-- start of Data rows --

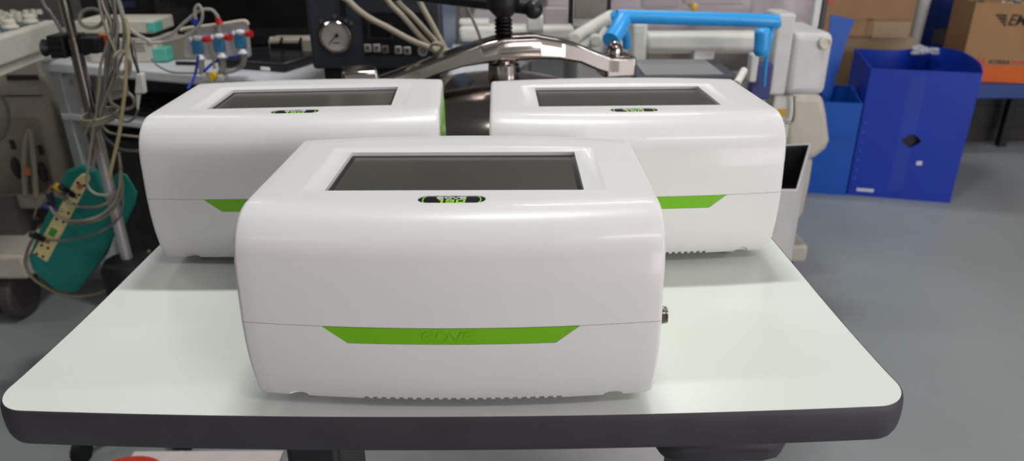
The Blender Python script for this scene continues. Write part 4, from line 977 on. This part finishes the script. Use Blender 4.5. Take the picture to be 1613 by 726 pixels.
ck = thing('pole_clamp', 'black clamp gripping the chrome pole, above the white desk edge', 'clamp', P(112, 92, PY - .0))
z0, z1 = P(112, 90, PY).z, P(112, 54, PY).z; px_ = px
MB().box((px - .045, py - .018, z0), (px - .0125, py + .03, z1)).box((px + .0125, py - .012, z0 + .008), (px + .05, py + .03, z1 - .006)).box((px - .0125, py + .013, z0), (px + .0125, py + .03, z1)).build('clamp_body', soft_black, ck, bevel=.004)
MB().cyl((px - .045, py, (z0 + z1) / 2 - .004), (px - .062, py, (z0 + z1) / 2 - .004), .008, .018, n=16).build('knob', black, ck)
mb = MB()
for k in range(3): mb.box((px - .043, py - .0195, z0 + .008 + k * .013), (px - .016, py - .018, z0 + .013 + k * .013))
mb.build('clamp_ribs', M('rib_black', (34, 34, 36), 0.5), ck)
c = P(163, 68, PY + .02); MB().prism([P(u, v, PY + .02) for u, v in ((154, 54), (171, 55), (166, 80), (159, 84))], (0, .012, 0)).build('tag', M('tag_orange', (206, 104, 48), 0.6), None, bevel=.001, cat='tag', label='orange tag hanging beside the black clamp on the pole')
# ------------------------------------------------------------------ cable bundle on the pole
cg = [M('cable_grey_%d' % i, c, 0.45) for i, c in enumerate(((136, 133, 126), (150, 145, 130), (112, 111, 109), (138, 131, 112), (100, 99, 98)))]
BL = 'beige-grey monitoring cable hanging in the bundle tied to the chrome pole'
G = 'cables in the bundle tied to the pole'
by = PY - .03
strands = [
 [(150, -40), (160, -5), (170, 30), (176, 60), (172, 95), (163, 130), (155, 165), (150, 188), (145, 230), (141, 262)],
 [(160, -40), (172, -2), (185, 35), (180, 75), (172, 115), (163, 150), (156, 184), (160, 220), (170, 262)],
 [(165, -40), (180, 5), (178, 50), (168, 90), (166, 130), (162, 165), (156, 188), (150, 215), (140, 245)],
 [(148, -30), (158, 15), (168, 50), (184, 92), (176, 128), (164, 160), (158, 186), (168, 206), (188, 212), (222, 216)],
 [(158, -30), (172, 25), (186, 60), (182, 100), (170, 140), (160, 172), (156, 188), (165, 215), (190, 235), (224, 238)],
 [(172, -40), (188, 10), (196, 45), (192, 85), (180, 120), (168, 155), (158, 186), (152, 230), (146, 268)],
 [(153, -30), (163, 10), (175, 40), (168, 72), (158, 105), (156, 140), (152, 172), (152, 195), (158, 240)],
]
for i, s in enumerate(strands):
    cable('cable', [Vector((px + .055, py - .038 - .002 * i, 1.478)), Vector((px + .045 + .006 * i, py - .05 + .008 * (i % 3), 1.36)), Vector((px + .05 + .006 * i, py - .04, 1.20))] + pp(s, by - .006 * (i % 4)), 0.0026 + .0005 * (i % 3), cg[i % 5], BL, 'cable', G)
cable('cable', [P(144 + 19 * math.cos(a), 29 + 15 * math.sin(a), by + .01 + .006 * math.sin(2 * a)) for a in [2 * PI * k / 14 for k in range(14)]], .0036, cg[0], 'round loop of grey tube hanging behind the pole above the black clamp', 'cable', closed=True)
for i, (cx, cy, rx, ry) in enumerate(((191, 98, 12, 17), (195, 104, 10, 20))):
    cable('cable', [P(cx + rx * math.cos(a), cy + ry * math.sin(a), by - .02 - .006 * i + .004 * math.sin(3 * a)) for a in [2 * PI * k / 12 for k in range(12)]], .0036, cg[1], 'coiled beige cable ring hanging right beside the pole bundle', 'cable', 'coiled rings beside the bundle', closed=True)
cable('cable', [P(192 + 20 * math.cos(a), 157 + 14 * math.sin(a) + 4 * math.cos(a), by - .01 + .004 * math.sin(2 * a)) for a in [2 * PI * k / 14 for k in range(14)]], .0036, cg[0], 'pale grey cable loop hanging below the coiled rings', 'cable', closed=True)
cable('cable', pp([(198, 28), (202, 60), (199, 100), (197, 140), (192, 180), (188, 210), (180, 245), (172, 280)], by - .03), .0036, M('cable_cream', (184, 170, 128), 0.45), 'cream stiff cable dropping in front of the bundle towards the teal box', 'cable')
cable('cable', [Vector((px + .065, py - .05, 1.479)), Vector((px + .07, py - .04, 1.25))] + pp([(178, -20), (196, 30), (210, 50), (230, 62), (238, 68), (232, 70)], by), .0040, clear_tube, 'clear tube sweeping from the pole top towards the desk instruments', 'cable')
cable('cable', pp([(200, 50), (206, 70), (208, 84), (213, 100), (219, 118)], by - .015), .0022, black, 'thin black lead hanging to the white connector', 'cable')
cable('cable', pp([(211, 62), (214, 90), (219, 116)], by - .01), .0022, cg[0], 'thin grey lead hanging to the white connector', 'cable')
wc = thing('cable_connector', 'white tapered connector hanging by thin leads beside the bundle', 'connector', P(220, 150, by - .015))
MB().prism([P(u, v, by - .02) for u, v in ((214, 116), (224, 116), (228, 148), (211, 148))], (0, .014, 0)).build('housing', warm_white, wc, bevel=.003)
MB().cyl(P(218, 148, by - .013), P(217, 172, by - .013), .005, .002, n=12).build('strain_relief', warm_white, wc)
cable('cable', pp([(217, 172), (212, 185), (200, 192), (186, 186), (176, 176)], by - .013), .0026, cg[2], 'grey lead curling back from the white connector', 'cable')
tie = thing('twine_tie', 'twine knotted around the cable bundle and pole', 'tie', P(152, 200, by - .03))
for k in range(3):
    c = P(154, 181 + 4 * k, by + .0); mb = MB(); mb.tube([Vector((c.x + .030 * math.cos(a), py - .022 + .048 * math.sin(a), c.z + .002 * math.sin(a))) for a in [2 * PI * q / 14 for q in range(14)]], .0024, n=8, closed=True); mb.build('wrap', cg[3], tie)
mb = MB(); mb.tube([P(150, 186, by - .05), P(140, 198, by - .05), P(133, 214, by - .045)], .0022, n=8); mb.build('loose_end', cg[3], tie)
cable('cable', pp([(148, 195), (144, 225), (139, 262), (137, 290), (150, 305), (172, 308)], by - .03), .0030, cg[1], 'thin cream lead looping down over the top of the teal box', 'cable')
cable('cable', [Vector((px - .03, py - .01, 1.50)), Vector((px - .10, py + .05, 1.25))] + pp([(62, -10), (78, 18), (92, 40), (98, 52)], PY + .06), .0038, cg[2], 'straight grey lead slanting from above to the console corner', 'cable')

# ------------------------------------------------------------------ teal junction box hung on the pole
hbx = thing('junction_box', 'teal plastic lead box with a cream socket strip, tied to the chrome pole', 'lead box', P(130, 462, 1.60))
Yf, Yk = 1.555, 1.70
front = [(104, 268), (128, 258), (152, 268), (44, 404), (50, 424), (76, 448)]
side = [(172, 300), (186, 360), (164, 404), (120, 461), (92, 458)]
pts = [P(u, v, Yf) for u, v in front] + [P(u, v, Yf + .025) for u, v in side] + [P(u, v, Yk) for u, v in ((112, 272), (150, 262), (186, 300), (60, 400), (96, 446), (128, 452), (170, 400))]
body = MB().hull(pts).build('housing', teal, hbx, bevel=.010, seg=4, angle=40)
sp = [(118, 283), (128, 274), (138, 275), (140, 284), (73, 414), (50, 399)]
MB().prism([P(u, v, Yf - .006) for u, v in sp], (0, .012, 0)).build('socket_strip', cream, hbx, bevel=.004, label='cream socket strip')
strip_o = hbx.children[-1]
dd = Vector(P(60, 405, Yf) - P(128, 282, Yf)).normalized(); da = (P(150, 300, Yf) - P(128, 290, Yf)).normalized()
for k in range(9):
    for j in (-1, 1):
        if k in (5, 6): continue
        c = P(128, 290, Yf - .0065) + (P(63, 402, Yf - .0065) - P(128, 290, Yf - .0065)) * (k / 8.0) + da * (.0075 * j)
        MB().cyl(c + Vector((0, .002, 0)), c + Vector((0, -.0015, 0)), .0032, n=12).build('socket', dm_, hbx)
MB().cyl(P(126, 294, Yf - .004), P(126, 294, Yf - .012), .006, n=16).build('red_socket', M('socket_red', (140, 34, 36), 0.4), hbx, label='dark red socket')
cc_ = P(83, 366, Yf - .0068); MB().obox(cc_, dd, (0, 1, 0), dd.cross(Vector((0, 1, 0))), (.022, .0016, .015)).build('green_mark', M('mark_green', (70, 160, 70), 0.5), hbx)
wing = [P(u, v, 1.60) for u, v in ((188, 270), (200, 274), (217, 302), (214, 322), (198, 354), (186, 352))] + [P(u, v, 1.68) for u, v in ((180, 276), (212, 304), (192, 350), (176, 340))]
MB().hull(wing).build('flank_cover', M('teal_dark', (16, 116, 106), 0.45), hbx, bevel=.006)
pts = [P(u, v, 1.615) for u, v in ((150, 300), (186, 290), (192, 340), (160, 380))] + [P(u, v, 1.67) for u, v in ((150, 300), (186, 290), (192, 340), (160, 380))]
MB().hull(pts).build('rear_web', MC['teal_dark'], hbx)
# plugs
def plug(name, label, a, b, r, mat, tip=None):
    t = thing(name, label, 'plug', P(b[0], b[1], b[2])); A_, B_ = P(*a), P(*b)
    MB().cyl(A_, B_, r, r * .8, n=14).build('plug_body', mat, t, bevel=.001)
    d = (B_ - A_).normalized(); MB().cyl(B_, B_ + d * .012, r * .45, n=10).build('plug_tip', steel if tip is None else tip, t); return t
Yp = Yf - .03
yl = M('plug_yellow', (200, 180, 40), 0.45); nv = M('plug_navy', (34, 36, 58), 0.45)
plug('lead_plug', 'yellow plug lying across the upper end of the cream socket strip', (86, 292, Yp), (100, 300, Yp), .008, yl)
plug('lead_plug', 'black plug pushed in next to the yellow one', (96, 294, Yp - .012), (116, 308, Yf - .012), .0078, black)
plug('lead_plug', 'grey plug under the yellow plug', (90, 305, Yp), (104, 314, Yf - .01), .0072, M('plug_grey', (120, 116, 112), 0.5))
plug('lead_plug', 'dark navy plug standing upright at the left rim of the teal box', (76, 302, Yp), (84, 322, Yf - .012), .0085, nv)
plug('lead_plug', 'blue-tipped plug tucked under the dark navy plug', (68, 324, Yp + .01), (92, 330, Yf - .01), .0060, M('plug_blue', (40, 56, 130), 0.45))
plug('lead_plug', 'black plug at the lower end of the cream strip, pointing sideways', (49, 368, Yp), (70, 378, Yf - .012), .0085, black, M('tip_red', (150, 60, 50), 0.5))
plug('lead_plug', 'small black plug standing upright above the lowest plug', (55, 343, Yp), (53, 362, Yp), .0065, black)
# leads round the pole
yl2 = Yf - .025
def lead(L, dy=0): return [P(u, v, yl2 + dy if u < 135 else 1.474 + dy * .6) for u, v in L]
cable('cable', lead([(104, 314), (112, 322), (130, 326), (155, 325), (175, 315), (187, 298), (191, 275), (187, 240)]), .0030, cg[1], 'beige lead curving from the grey plug across the pole', 'cable')
cable('cable', lead([(78, 325), (90, 340), (110, 348), (135, 347), (160, 338), (180, 318), (188, 295), (190, 270)], -.012), .0032, cg[1], 'beige lead in the widest curve across the middle of the teal box', 'cable')
cable('cable', lead([(84, 332), (95, 343), (115, 352), (140, 350), (164, 342), (184, 322), (193, 298), (189, 262)], -.004), .0028, cg[3], 'darker beige lead running just under the widest curve on the teal box', 'cable')
cable('cable', lead([(72, 378), (90, 379), (115, 377), (145, 370), (170, 358), (188, 342), (194, 318), (192, 300)]), .0028, cg[2], 'grey lead running from the lowest plug across the teal box', 'cable')
cable('cable', pp([(86, 290), (80, 294), (76, 302)], yl2 - .01), .0026, M('lead_copper', (150, 96, 76), 0.5), 'short coppery lead between the yellow and navy plugs', 'cable')
cable('cable', pp([(54, 340), (58, 328), (66, 322)], yl2 - .01), .0022, cg[2], 'short grey lead above the small black plug', 'cable')
cable('cable', pp([(54, 372), (44, 392), (40, 416), (50, 436), (72, 452), (100, 464), (130, 466), (160, 460), (190, 445), (215, 425), (235, 395)], 1.60), .0038, cg[3], 'brownish cable slung in a long curve beneath the teal box', 'cable')
cable('cable', pp([(2, 150), (12, 170), (14, 195), (6, 215), (-8, 225)], 2.08), .0040, cg[2], 'dark lead hanging down the front of the beige machine', 'cable')
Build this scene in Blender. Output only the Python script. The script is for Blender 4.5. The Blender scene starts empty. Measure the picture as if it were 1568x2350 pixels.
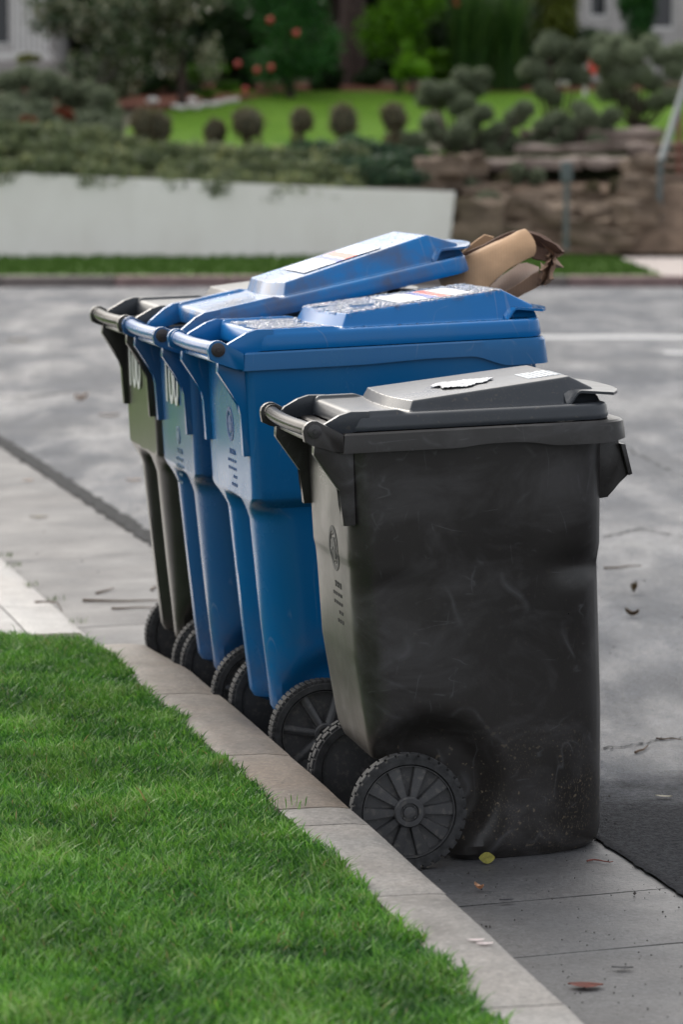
import bpy, bmesh, math, random
import numpy as np
from mathutils import Vector, Matrix, noise
R = math.radians
sc = bpy.context.scene
COL = sc.collection
random.seed(7)

# ------------------------------------------------------------------ camera
F, PITCH, H = 7720.0, math.atan(836 / 7720), 1.52      # focal length in picture units (1568 x 2350)
cam = bpy.data.cameras.new('camera')
camo = bpy.data.objects.new('camera', cam)
COL.objects.link(camo)
camo.location = (0, 0, H)
camo.rotation_euler = (R(90) - PITCH, 0, 0)
cam.sensor_fit = 'VERTICAL'
cam.sensor_height = 36.0
cam.lens = F / 2350 * 36.0
cam.clip_start = 0.1
cam.clip_end = 600
cam.dof.use_dof = True
cam.dof.focus_distance = 7.25
cam.dof.aperture_fstop = 5.0
sc.camera = camo

# ------------------------------------------------------------------ light
SUN_DIR = Vector((-0.42, 0.85, 0.52)).normalized()
w = bpy.data.worlds.new('World')
sc.world = w
w.use_nodes = True
nt = w.node_tree
nt.nodes.clear()
sky = nt.nodes.new('ShaderNodeTexSky')
sky.sky_type = 'NISHITA'
sky.sun_disc = False
sky.sun_elevation = math.asin(SUN_DIR.z)
sky.sun_rotation = math.atan2(SUN_DIR.x, SUN_DIR.y)
sky.dust_density = 4.0
sky.air_density = 1.0
tc = nt.nodes.new('ShaderNodeTexCoord')
mp = nt.nodes.new('ShaderNodeMapping')
mp.inputs['Scale'].default_value = (1.6, 1.6, 5.0)
nz = nt.nodes.new('ShaderNodeTexNoise')
nz.inputs['Scale'].default_value = 1.7
nz.inputs['Detail'].default_value = 6
cr = nt.nodes.new('ShaderNodeValToRGB')
cr.color_ramp.elements[0].position = 0.36
cr.color_ramp.elements[1].position = 0.66
cr.color_ramp.elements[0].color = (0.5, 0.5, 0.5, 1)
cr.color_ramp.elements[1].color = (0.95, 0.95, 0.95, 1)
mixc = nt.nodes.new('ShaderNodeMix')
mixc.data_type = 'RGBA'
# veiled sun: the cloud layer is brighter round the sun and dimmer opposite it
dotn = nt.nodes.new('ShaderNodeVectorMath'); dotn.operation = 'DOT_PRODUCT'
dotn.inputs[1].default_value = SUN_DIR
glow = nt.nodes.new('ShaderNodeMapRange'); glow.interpolation_type = 'SMOOTHERSTEP'
glow.inputs['From Min'].default_value = 0.1; glow.inputs['From Max'].default_value = 1.0
cloud = nt.nodes.new('ShaderNodeMix'); cloud.data_type = 'RGBA'
cloud.inputs['A'].default_value = (10.3, 10.6, 11.2, 1)       # cloud radiance before the 0.1 strength
cloud.inputs['B'].default_value = (35.0, 34.2, 33.2, 1)
nt.links.new(tc.outputs['Generated'], dotn.inputs[0])
nt.links.new(dotn.outputs['Value'], glow.inputs['Value'])
nt.links.new(glow.outputs['Result'], cloud.inputs['Factor'])
nt.links.new(cloud.outputs['Result'], mixc.inputs['B'])
bg = nt.nodes.new('ShaderNodeBackground')
bg.inputs['Strength'].default_value = 0.10
wo = nt.nodes.new('ShaderNodeOutputWorld')
L = nt.links.new
L(tc.outputs['Generated'], mp.inputs['Vector'])
L(mp.outputs['Vector'], nz.inputs['Vector'])
L(nz.outputs['Fac'], cr.inputs['Fac'])
L(cr.outputs['Color'], mixc.inputs['Factor'])
L(sky.outputs['Color'], mixc.inputs['A'])
L(mixc.outputs['Result'], bg.inputs['Color'])
L(bg.outputs['Background'], wo.inputs['Surface'])
sun = bpy.data.lights.new('sun', 'SUN')
sun.energy = 1.0
sun.angle = R(14)
sun.color = (1.0, 0.94, 0.86)
suno = bpy.data.objects.new('sun', sun)
suno.rotation_euler = (-SUN_DIR).to_track_quat('-Z', 'Y').to_euler()
COL.objects.link(suno)
sc.view_settings.view_transform = 'Standard'
sc.view_settings.look = 'None'
sc.view_settings.gamma = 1
sc.view_settings.use_curve_mapping = False
sc.view_settings.exposure = 0.18

# ------------------------------------------------------------------ helpers: places
PSI = R(13.2)                                           # direction of the kerb against the view axis
def W(u, v, z=0.0):                                     # u along the kerb, v across it towards the street
    return Vector((-u * math.sin(PSI) + v * math.cos(PSI), u * math.cos(PSI) + v * math.sin(PSI), z))
def UV(p):
    return (-p[0] * math.sin(PSI) + p[1] * math.cos(PSI), p[0] * math.cos(PSI) + p[1] * math.sin(PSI))
def _ray(x, y):
    a = (x - 784) / F; b = (1175 - y) / F
    c, s = math.cos(PITCH), math.sin(PITCH)
    return Vector((a, c + b * s, -s + b * c))
def on_z(x, y, z):                                      # point of the photograph on the level z
    r = _ray(x, y); t = (z - H) / r.z
    return Vector((r.x * t, r.y * t, z))
def at(x, y, Y):                                        # point of the photograph at the distance Y
    r = _ray(x, y); t = Y / r.y
    return Vector((r.x * t, Y, H + r.z * t))
def road_z(v):
    if v < 2.2: return (v - 1.6) * 0.035
    if v < 3.0: return 0.021 + (v - 2.2) * 0.03
    return 0.045 + min(v - 3.0, 2.0) * 0.0075

# ------------------------------------------------------------------ helpers: objects
def tag(o, label=None, cat=None, group=None, kind=None):
    if label: o['label'] = label
    if cat: o['category'] = cat
    if group: o['group'] = group
    if kind: o['kind'] = kind
    return o
def empty(name, loc, label=None, cat=None, group=None, rot=(0, 0, 0)):
    o = bpy.data.objects.new(name, None)
    o.location = loc; o.rotation_euler = rot
    o.empty_display_size = 0.1
    COL.objects.link(o)
    return tag(o, label, cat, group)
def mesh_obj(name, me, parent=None):
    o = bpy.data.objects.new(name, me)
    COL.objects.link(o)
    if parent: o.parent = parent
    return o
def build(name, verts, faces, m, parent=None, smooth=False, sharp=None):
    me = bpy.data.meshes.new(name)
    me.from_pydata([tuple(v) for v in verts], [], faces)
    me.update()
    if smooth:
        me.polygons.foreach_set('use_smooth', [True] * len(me.polygons))
        if sharp is not None:
            me.set_sharp_from_angle(angle=R(sharp))
    me.materials.append(m)
    return mesh_obj(name, me, parent)
def from_bm(name, bm, m, parent=None, smooth=False, sharp=35):
    bmesh.ops.recalc_face_normals(bm, faces=bm.faces)
    me = bpy.data.meshes.new(name)
    bm.to_mesh(me); bm.free()
    if smooth:
        me.polygons.foreach_set('use_smooth', [True] * len(me.polygons))
        me.set_sharp_from_angle(angle=R(sharp))
    me.materials.append(m)
    return mesh_obj(name, me, parent)
def np_mesh(name, V, quads, m, parent=None, tint=None, tris=None):
    V = np.asarray(V, dtype=np.float32).reshape(-1, 3)
    me = bpy.data.meshes.new(name)
    me.vertices.add(len(V)); me.vertices.foreach_set('co', V.ravel())
    q = np.asarray(quads, dtype=np.int32).reshape(-1, 4) if quads is not None else np.zeros((0, 4), np.int32)
    t = np.asarray(tris, dtype=np.int32).reshape(-1, 3) if tris is not None else np.zeros((0, 3), np.int32)
    loops = np.concatenate([q.ravel(), t.ravel()])
    me.loops.add(len(loops)); me.loops.foreach_set('vertex_index', loops)
    n = len(q) + len(t)
    me.polygons.add(n)
    starts = np.concatenate([np.arange(len(q)) * 4, len(q) * 4 + np.arange(len(t)) * 3]).astype(np.int32)
    me.polygons.foreach_set('loop_start', starts)
    me.update(calc_edges=True)
    if tint is not None:
        a = me.attributes.new('tint', 'FLOAT', 'POINT')
        a.data.foreach_set('value', np.asarray(tint, dtype=np.float32))
    me.materials.append(m)
    return mesh_obj(name, me, parent)
def box_bm(bm, c, s, rot=None, bevel=0.0):
    r = bmesh.ops.create_cube(bm, size=1.0)
    vs = r['verts']
    for v in vs: v.co = Vector((v.co.x * s[0], v.co.y * s[1], v.co.z * s[2]))
    if bevel > 0:
        es = list({e for v in vs for e in v.link_edges})
        rb = bmesh.ops.bevel(bm, geom=es, offset=bevel, segments=2, affect='EDGES', profile=0.6)
        vs = list({v for f in rb['faces'] for v in f.verts} | {v for v in vs if v.is_valid})
    M = Matrix.Translation(Vector(c))
    if rot is not None: M = M @ rot.to_4x4()
    for v in vs: v.co = M @ v.co
    return vs
def prism(profile, y0, y1, bevel=0.0):                  # profile in (x, z), extruded along y
    bm = bmesh.new()
    a = [bm.verts.new((x, y0, z)) for x, z in profile]
    b = [bm.verts.new((x, y1, z)) for x, z in profile]
    n = len(profile)
    bm.faces.new(a); bm.faces.new(b[::-1])
    for i in range(n): bm.faces.new((a[i], b[i], b[(i + 1) % n], a[(i + 1) % n]))
    if bevel: bmesh.ops.bevel(bm, geom=list(bm.edges), offset=bevel, segments=2, affect='EDGES', profile=0.6)
    return bm
def tube(pts, rad, seg=12, caps=True):
    bm = bmesh.new(); rings = []
    for i, p in enumerate(pts):
        p = Vector(p)
        d = (Vector(pts[min(i + 1, len(pts) - 1)]) - Vector(pts[max(i - 1, 0)])).normalized()
        up = Vector((0, 0, 1)) if abs(d.z) < 0.9 else Vector((1, 0, 0))
        s = d.cross(up).normalized(); t = s.cross(d)
        r = rad[i] if isinstance(rad, (list, tuple)) else rad
        rings.append([bm.verts.new(p + (s * math.cos(2 * math.pi * k / seg) + t * math.sin(2 * math.pi * k / seg)) * r) for k in range(seg)])
    for a, b in zip(rings, rings[1:]):
        for k in range(seg): bm.faces.new((a[k], a[(k + 1) % seg], b[(k + 1) % seg], b[k]))
    if caps: bm.faces.new(rings[0]); bm.faces.new(rings[-1][::-1])
    return bm
def sstep(a, b, x):
    t = min(max((x - a) / (b - a), 0.0), 1.0)
    return t * t * (3 - 2 * t)
def interp(x, xs, ys):
    return float(np.interp(x, xs, ys))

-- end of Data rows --

Given request: In the listing above, find the line containing "Build this scene" and the line containing "random.seed(7)", then output those two lines and everything between them exactly as written, without the images.

Solution to this task:
Build this scene in Blender. Output only the Python script. The script is for Blender 4.5. The Blender scene starts empty. Measure the picture as if it were 1568x2350 pixels.
import bpy, bmesh, math, random
import numpy as np
from mathutils import Vector, Matrix, noise
R = math.radians
sc = bpy.context.scene
COL = sc.collection
random.seed(7)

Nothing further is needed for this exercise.